09 July 2009

Normalizing Indefinite Detention. The Atalntic

On the knotty question of prolonged or indefinite detentions, is there a middle ground between those who want to codify an expansion of oresidential power and those who believe that existing laws, fully exploited, are sufficient? Into the debate comes Madeline Morris, a former senior Defense Department detainee affairs lawyer. She's circulating a proposal called the Counterterrorism Detention, Treatment and Release Act, which she contends will satisfy constitutional, moral and legal criteria laid out by President Obama.

Morris sides with those who believe that existing criminal statutes are appropriate for most, but not all, terrorism prosecutions. But she is sympathetic to the worry that creating a forward-looking detention framework that does not retroactively address -- or account for -- the detention and disposition of Guantanamo detainees, would be illegitimate and constitutionally troublesome.

Detainees -- those "engaging in armed catastrophic" attacks against the U.S. -- would be held in conditions equal to detention facilities for prisoners of war. (That means, in essence, that they could not be held in supermax facilities.) The appeal of this approach is that it avoids a definitional battle over who gets sent where. Interestingly, Morris locates the detention authority in the judicial branch. Here's how it would work:

Detention proceedings are initiated under the Act by an application made by the Attorney General to a U.S. district court requesting a determination of probable cause to believe that the named individual is a "person engaging in catastrophic armed attack against the United States."

If the court finds probable cause, the named individual is then provisionally detained in the custody of the Attorney General pending a Detention Determination Hearing.

Where an individual is brought into U.S. custody outside the territory of the United States, not in a theater of hostilities, the Act requires that he be promptly: transferred to the custody of his state of nationality or that of the state on whose territory he was taken into custody; or, committed to the custody of the Attorney General for criminal prosecution or for provisional detention in accordance with a probable cause determination and order of provisional detention issued by a district court under the Act. Within a specified number of days from the start of provisional detention, the Attorney General shall file an application for the continued detention of the individual, or release him. After receipt of an application for continued detention, the court is to conduct a Detention Determination Hearing, in which the government bears the burden of proving, by clear and convincing evidence, that the named individual is an individual engaging in catastrophic armed attack against the United States, as defined in the Act. If the court finds that the government has met that burden, it will issue an Order of Detention. If not, it will order the discharge of the individual. (Such discharge does not preclude a subsequent criminal prosecution.


The proposal incorporates twice yearly reviews of each individuals's status. And Morris argues that those potentially subject to indefinite detention must be given access to a rigorous deradicalization program on the theory that, if they are deemed to be rehabilitated, they might one day be able to be released.

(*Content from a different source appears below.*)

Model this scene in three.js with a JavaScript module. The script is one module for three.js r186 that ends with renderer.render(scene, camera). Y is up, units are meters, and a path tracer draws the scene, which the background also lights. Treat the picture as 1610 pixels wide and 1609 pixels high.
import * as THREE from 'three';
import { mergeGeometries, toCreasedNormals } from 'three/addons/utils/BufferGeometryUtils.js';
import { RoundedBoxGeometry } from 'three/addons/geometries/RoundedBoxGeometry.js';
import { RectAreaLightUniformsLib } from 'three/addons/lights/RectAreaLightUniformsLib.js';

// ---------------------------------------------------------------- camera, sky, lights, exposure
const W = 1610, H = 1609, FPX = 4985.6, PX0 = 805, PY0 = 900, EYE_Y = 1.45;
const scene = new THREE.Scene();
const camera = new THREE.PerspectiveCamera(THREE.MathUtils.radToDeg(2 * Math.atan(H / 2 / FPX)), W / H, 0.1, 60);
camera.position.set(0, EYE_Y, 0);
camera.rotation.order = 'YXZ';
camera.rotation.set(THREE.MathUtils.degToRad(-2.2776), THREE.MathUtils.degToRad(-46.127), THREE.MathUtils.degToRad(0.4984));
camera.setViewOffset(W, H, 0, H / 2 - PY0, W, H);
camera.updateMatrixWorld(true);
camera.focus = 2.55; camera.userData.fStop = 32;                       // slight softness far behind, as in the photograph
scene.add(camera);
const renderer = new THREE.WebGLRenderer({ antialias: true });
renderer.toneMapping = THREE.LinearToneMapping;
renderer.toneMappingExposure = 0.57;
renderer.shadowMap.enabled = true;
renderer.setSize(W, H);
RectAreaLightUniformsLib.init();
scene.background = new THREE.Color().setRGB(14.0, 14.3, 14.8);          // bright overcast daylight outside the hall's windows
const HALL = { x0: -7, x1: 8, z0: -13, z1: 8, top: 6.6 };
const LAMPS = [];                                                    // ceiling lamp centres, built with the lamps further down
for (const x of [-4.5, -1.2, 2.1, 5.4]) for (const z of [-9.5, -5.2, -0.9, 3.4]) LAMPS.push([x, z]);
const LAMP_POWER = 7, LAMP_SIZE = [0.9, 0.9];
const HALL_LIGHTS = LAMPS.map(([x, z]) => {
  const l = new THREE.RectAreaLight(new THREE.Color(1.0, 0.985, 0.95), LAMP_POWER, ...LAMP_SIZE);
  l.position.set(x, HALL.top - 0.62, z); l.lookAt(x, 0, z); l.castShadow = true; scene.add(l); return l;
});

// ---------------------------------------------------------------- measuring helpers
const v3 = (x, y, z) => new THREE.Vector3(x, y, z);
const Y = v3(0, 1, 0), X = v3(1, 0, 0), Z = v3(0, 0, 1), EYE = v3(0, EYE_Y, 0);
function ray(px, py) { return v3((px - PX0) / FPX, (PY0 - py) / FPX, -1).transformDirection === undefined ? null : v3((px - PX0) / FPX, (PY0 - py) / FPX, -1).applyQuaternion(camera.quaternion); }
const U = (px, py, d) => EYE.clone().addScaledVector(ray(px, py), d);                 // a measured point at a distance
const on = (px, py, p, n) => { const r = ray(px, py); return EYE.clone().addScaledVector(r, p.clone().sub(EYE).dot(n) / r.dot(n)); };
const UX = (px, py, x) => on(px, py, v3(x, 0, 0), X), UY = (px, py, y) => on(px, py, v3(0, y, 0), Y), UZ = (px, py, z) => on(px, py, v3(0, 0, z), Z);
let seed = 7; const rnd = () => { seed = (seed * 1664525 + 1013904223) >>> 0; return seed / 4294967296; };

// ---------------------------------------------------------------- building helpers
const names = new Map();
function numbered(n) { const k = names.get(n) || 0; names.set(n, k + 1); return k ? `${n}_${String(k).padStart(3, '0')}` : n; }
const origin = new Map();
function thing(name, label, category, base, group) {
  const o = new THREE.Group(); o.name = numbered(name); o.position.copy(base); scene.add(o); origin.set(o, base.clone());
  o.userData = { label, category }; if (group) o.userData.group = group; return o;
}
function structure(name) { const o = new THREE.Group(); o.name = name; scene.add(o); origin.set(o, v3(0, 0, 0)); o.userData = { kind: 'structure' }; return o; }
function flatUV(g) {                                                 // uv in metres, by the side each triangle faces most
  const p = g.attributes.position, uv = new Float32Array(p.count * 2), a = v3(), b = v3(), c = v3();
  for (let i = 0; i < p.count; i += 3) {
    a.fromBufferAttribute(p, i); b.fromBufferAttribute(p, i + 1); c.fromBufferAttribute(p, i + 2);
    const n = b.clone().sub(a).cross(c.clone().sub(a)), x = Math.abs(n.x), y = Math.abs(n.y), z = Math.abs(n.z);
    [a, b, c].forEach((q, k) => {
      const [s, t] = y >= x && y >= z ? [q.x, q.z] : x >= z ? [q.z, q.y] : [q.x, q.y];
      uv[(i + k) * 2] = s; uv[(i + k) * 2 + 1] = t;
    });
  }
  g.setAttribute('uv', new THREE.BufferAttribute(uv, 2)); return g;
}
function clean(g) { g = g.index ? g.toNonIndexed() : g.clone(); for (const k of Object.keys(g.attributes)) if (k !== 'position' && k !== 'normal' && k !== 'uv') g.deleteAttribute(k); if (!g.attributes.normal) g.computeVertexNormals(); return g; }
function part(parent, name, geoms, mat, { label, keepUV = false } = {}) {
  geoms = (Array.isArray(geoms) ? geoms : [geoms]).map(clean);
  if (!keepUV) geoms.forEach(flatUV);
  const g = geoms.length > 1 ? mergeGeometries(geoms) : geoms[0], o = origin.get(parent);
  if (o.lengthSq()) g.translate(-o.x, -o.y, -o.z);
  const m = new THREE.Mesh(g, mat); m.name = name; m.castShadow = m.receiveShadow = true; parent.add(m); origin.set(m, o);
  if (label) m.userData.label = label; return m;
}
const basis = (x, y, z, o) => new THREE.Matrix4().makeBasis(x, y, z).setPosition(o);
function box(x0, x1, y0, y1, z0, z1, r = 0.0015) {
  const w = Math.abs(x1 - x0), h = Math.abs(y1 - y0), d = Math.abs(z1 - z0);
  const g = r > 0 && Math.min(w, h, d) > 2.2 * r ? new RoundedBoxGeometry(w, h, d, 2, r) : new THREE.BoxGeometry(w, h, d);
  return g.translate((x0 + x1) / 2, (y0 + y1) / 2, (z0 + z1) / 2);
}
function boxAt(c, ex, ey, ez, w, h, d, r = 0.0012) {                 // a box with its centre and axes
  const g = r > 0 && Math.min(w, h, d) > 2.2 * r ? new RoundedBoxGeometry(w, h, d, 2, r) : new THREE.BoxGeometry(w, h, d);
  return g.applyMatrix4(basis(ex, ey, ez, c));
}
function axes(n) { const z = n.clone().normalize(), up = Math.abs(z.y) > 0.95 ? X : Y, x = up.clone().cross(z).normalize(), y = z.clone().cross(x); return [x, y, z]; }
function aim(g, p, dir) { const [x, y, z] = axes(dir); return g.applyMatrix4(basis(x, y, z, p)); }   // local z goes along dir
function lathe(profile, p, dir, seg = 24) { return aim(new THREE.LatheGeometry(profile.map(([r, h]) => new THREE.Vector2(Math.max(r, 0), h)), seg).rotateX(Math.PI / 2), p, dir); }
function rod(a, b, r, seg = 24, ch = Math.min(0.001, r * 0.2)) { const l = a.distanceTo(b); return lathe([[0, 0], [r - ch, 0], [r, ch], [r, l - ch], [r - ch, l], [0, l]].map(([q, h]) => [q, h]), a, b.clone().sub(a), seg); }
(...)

The key question is how to legally and appropriately identify the bad actors, and under what legal authority the executive branch can detain those folks outside recognized conflict zones it suspects -- but cannot prove in a court of law -- intend to be hostile. In other words, as national security law expert Ken Gude has written, if the government doesn't need judicially sanctioned legal evidence (or probable cause, or whatever) to detain someone before a review process begins, how does it justify indefinite detention if the president's authority derives from his power to prevent catastrophic attacks? By detaining the person, wouldn't the attack be disrupted, by definition? What's the marginal benefit to holding someone whose catastrophic attack was already prevented? And is such a detention justified by the belief that a bad person will always be bad?